On the other hand, politicians are busy framing reservation policies to higher institutions of learning and the ensuing debates make us wonder who these places in he sun are for. Certainly not for the potential drop out. Somehow no one seems to be bothered about the state of primary education, though poor parents are slowly seeing the writing on the wall and are now often seen sending their children to private institutions that are now mushrooming in our city and are often of poor quality. Yes in India at sixty we have the private school for the poor with names like SK convent, Mother Sundari English Medium School etc, and they come at a heavy price!

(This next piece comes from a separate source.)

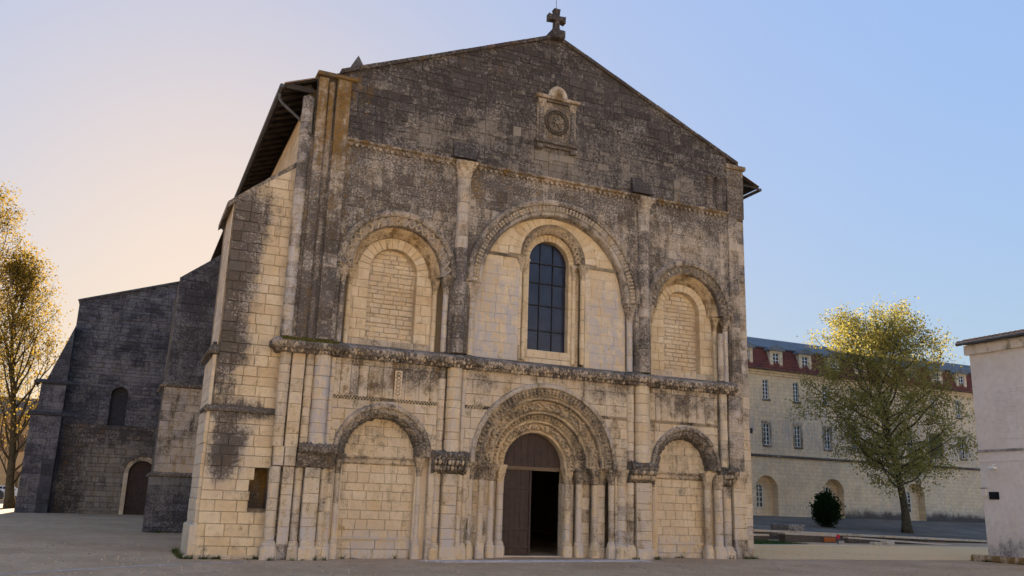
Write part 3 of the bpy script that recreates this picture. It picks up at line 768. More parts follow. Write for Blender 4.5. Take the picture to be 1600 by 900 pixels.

My detractors will be quick to point that it is allright to criticise but what about possible solutions. Many do come to mind but what stands out is the necessity of bridging the gap between the rich and the poor, of striking a balance, of reaching out and doig our ‘bit’! What is needed is to raise awareness. What is needed is to stop for an instant and ask oneself a simple question: where are we going? What is needed is to understand that the plight of the other India will one day affect us in more ways than one.

How can a city not have proper habitat for the poor within it? One cannot just wish them away and hope they will remain invisible. How can a city have schools that do not run, privatising them is again not a solution, they have to be strengthened and improved. The judiciary or the media should not have to intervene each time things go wrong.

Ultimately it all comes down to striking a proper balance between our rights and our duties as citizens, something we seem to have conveniently forgotten.

How many more generations of children will have to be born and become adults before we realise this!